— start —

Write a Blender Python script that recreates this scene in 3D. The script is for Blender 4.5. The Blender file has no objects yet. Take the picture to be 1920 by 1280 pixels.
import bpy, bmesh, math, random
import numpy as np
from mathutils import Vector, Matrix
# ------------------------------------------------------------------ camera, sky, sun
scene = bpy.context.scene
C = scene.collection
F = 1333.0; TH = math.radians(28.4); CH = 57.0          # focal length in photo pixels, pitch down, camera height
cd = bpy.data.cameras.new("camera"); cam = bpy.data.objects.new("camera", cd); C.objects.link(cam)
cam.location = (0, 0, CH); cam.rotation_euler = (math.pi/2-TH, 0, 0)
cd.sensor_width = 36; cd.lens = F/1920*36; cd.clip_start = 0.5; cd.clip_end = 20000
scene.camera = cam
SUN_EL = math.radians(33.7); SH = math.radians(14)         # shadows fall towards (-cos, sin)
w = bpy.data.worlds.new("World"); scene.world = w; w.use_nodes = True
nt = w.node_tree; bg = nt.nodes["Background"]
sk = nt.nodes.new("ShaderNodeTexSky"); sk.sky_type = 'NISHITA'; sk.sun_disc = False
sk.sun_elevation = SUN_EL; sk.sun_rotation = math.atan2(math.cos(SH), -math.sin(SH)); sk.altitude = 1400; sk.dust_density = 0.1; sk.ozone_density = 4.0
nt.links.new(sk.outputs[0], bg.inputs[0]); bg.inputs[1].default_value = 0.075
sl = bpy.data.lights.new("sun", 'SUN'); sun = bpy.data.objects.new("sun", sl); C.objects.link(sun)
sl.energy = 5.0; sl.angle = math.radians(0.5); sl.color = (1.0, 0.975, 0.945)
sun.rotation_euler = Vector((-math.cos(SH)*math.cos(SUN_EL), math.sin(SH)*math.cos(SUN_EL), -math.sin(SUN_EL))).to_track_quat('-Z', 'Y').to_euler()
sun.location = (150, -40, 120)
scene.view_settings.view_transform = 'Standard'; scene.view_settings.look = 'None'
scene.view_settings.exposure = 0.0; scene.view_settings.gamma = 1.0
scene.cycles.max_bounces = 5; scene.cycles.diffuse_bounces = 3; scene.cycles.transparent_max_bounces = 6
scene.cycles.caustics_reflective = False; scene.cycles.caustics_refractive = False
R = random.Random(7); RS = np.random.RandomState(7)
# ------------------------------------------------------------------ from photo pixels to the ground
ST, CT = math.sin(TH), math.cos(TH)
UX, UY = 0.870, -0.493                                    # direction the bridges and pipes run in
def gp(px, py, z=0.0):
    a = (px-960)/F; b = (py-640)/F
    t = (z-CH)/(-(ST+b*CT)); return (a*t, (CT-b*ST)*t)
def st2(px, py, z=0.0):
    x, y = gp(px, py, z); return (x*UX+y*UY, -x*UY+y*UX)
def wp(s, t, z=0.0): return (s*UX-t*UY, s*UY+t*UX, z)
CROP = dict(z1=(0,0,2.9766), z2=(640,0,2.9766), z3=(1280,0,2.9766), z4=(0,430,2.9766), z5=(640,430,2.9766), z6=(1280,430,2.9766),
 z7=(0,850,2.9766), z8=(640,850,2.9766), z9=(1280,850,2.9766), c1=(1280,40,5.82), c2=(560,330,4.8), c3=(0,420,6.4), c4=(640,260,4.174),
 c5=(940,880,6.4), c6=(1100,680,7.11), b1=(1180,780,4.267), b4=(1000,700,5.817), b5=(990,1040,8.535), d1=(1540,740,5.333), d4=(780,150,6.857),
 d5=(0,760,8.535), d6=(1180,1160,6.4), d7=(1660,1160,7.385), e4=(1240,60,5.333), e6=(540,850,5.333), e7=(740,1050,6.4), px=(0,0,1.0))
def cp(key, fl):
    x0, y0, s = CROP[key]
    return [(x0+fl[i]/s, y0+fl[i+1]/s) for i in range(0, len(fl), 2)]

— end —

## Task brief
Every line of the data above should be copied exactly.

## Solution to this task
Write a Blender Python script that recreates this scene in 3D. The script is for Blender 4.5. The Blender file has no objects yet. Take the picture to be 1920 by 1280 pixels.
import bpy, bmesh, math, random
import numpy as np
from mathutils import Vector, Matrix
# ------------------------------------------------------------------ camera, sky, sun
scene = bpy.context.scene
C = scene.collection
F = 1333.0; TH = math.radians(28.4); CH = 57.0          # focal length in photo pixels, pitch down, camera height
cd = bpy.data.cameras.new("camera"); cam = bpy.data.objects.new("camera", cd); C.objects.link(cam)
cam.location = (0, 0, CH); cam.rotation_euler = (math.pi/2-TH, 0, 0)
cd.sensor_width = 36; cd.lens = F/1920*36; cd.clip_start = 0.5; cd.clip_end = 20000
scene.camera = cam
SUN_EL = math.radians(33.7); SH = math.radians(14)         # shadows fall towards (-cos, sin)
w = bpy.data.worlds.new("World"); scene.world = w; w.use_nodes = True
nt = w.node_tree; bg = nt.nodes["Background"]
sk = nt.nodes.new("ShaderNodeTexSky"); sk.sky_type = 'NISHITA'; sk.sun_disc = False
sk.sun_elevation = SUN_EL; sk.sun_rotation = math.atan2(math.cos(SH), -math.sin(SH)); sk.altitude = 1400; sk.dust_density = 0.1; sk.ozone_density = 4.0
nt.links.new(sk.outputs[0], bg.inputs[0]); bg.inputs[1].default_value = 0.075
sl = bpy.data.lights.new("sun", 'SUN'); sun = bpy.data.objects.new("sun", sl); C.objects.link(sun)
sl.energy = 5.0; sl.angle = math.radians(0.5); sl.color = (1.0, 0.975, 0.945)
sun.rotation_euler = Vector((-math.cos(SH)*math.cos(SUN_EL), math.sin(SH)*math.cos(SUN_EL), -math.sin(SUN_EL))).to_track_quat('-Z', 'Y').to_euler()
sun.location = (150, -40, 120)
scene.view_settings.view_transform = 'Standard'; scene.view_settings.look = 'None'
scene.view_settings.exposure = 0.0; scene.view_settings.gamma = 1.0
scene.cycles.max_bounces = 5; scene.cycles.diffuse_bounces = 3; scene.cycles.transparent_max_bounces = 6
scene.cycles.caustics_reflective = False; scene.cycles.caustics_refractive = False
R = random.Random(7); RS = np.random.RandomState(7)
# ------------------------------------------------------------------ from photo pixels to the ground
ST, CT = math.sin(TH), math.cos(TH)
UX, UY = 0.870, -0.493                                    # direction the bridges and pipes run in
def gp(px, py, z=0.0):
    a = (px-960)/F; b = (py-640)/F
    t = (z-CH)/(-(ST+b*CT)); return (a*t, (CT-b*ST)*t)
def st2(px, py, z=0.0):
    x, y = gp(px, py, z); return (x*UX+y*UY, -x*UY+y*UX)
def wp(s, t, z=0.0): return (s*UX-t*UY, s*UY+t*UX, z)
CROP = dict(z1=(0,0,2.9766), z2=(640,0,2.9766), z3=(1280,0,2.9766), z4=(0,430,2.9766), z5=(640,430,2.9766), z6=(1280,430,2.9766),
 z7=(0,850,2.9766), z8=(640,850,2.9766), z9=(1280,850,2.9766), c1=(1280,40,5.82), c2=(560,330,4.8), c3=(0,420,6.4), c4=(640,260,4.174),
 c5=(940,880,6.4), c6=(1100,680,7.11), b1=(1180,780,4.267), b4=(1000,700,5.817), b5=(990,1040,8.535), d1=(1540,740,5.333), d4=(780,150,6.857),
 d5=(0,760,8.535), d6=(1180,1160,6.4), d7=(1660,1160,7.385), e4=(1240,60,5.333), e6=(540,850,5.333), e7=(740,1050,6.4), px=(0,0,1.0))
def cp(key, fl):
    x0, y0, s = CROP[key]
    return [(x0+fl[i]/s, y0+fl[i+1]/s) for i in range(0, len(fl), 2)]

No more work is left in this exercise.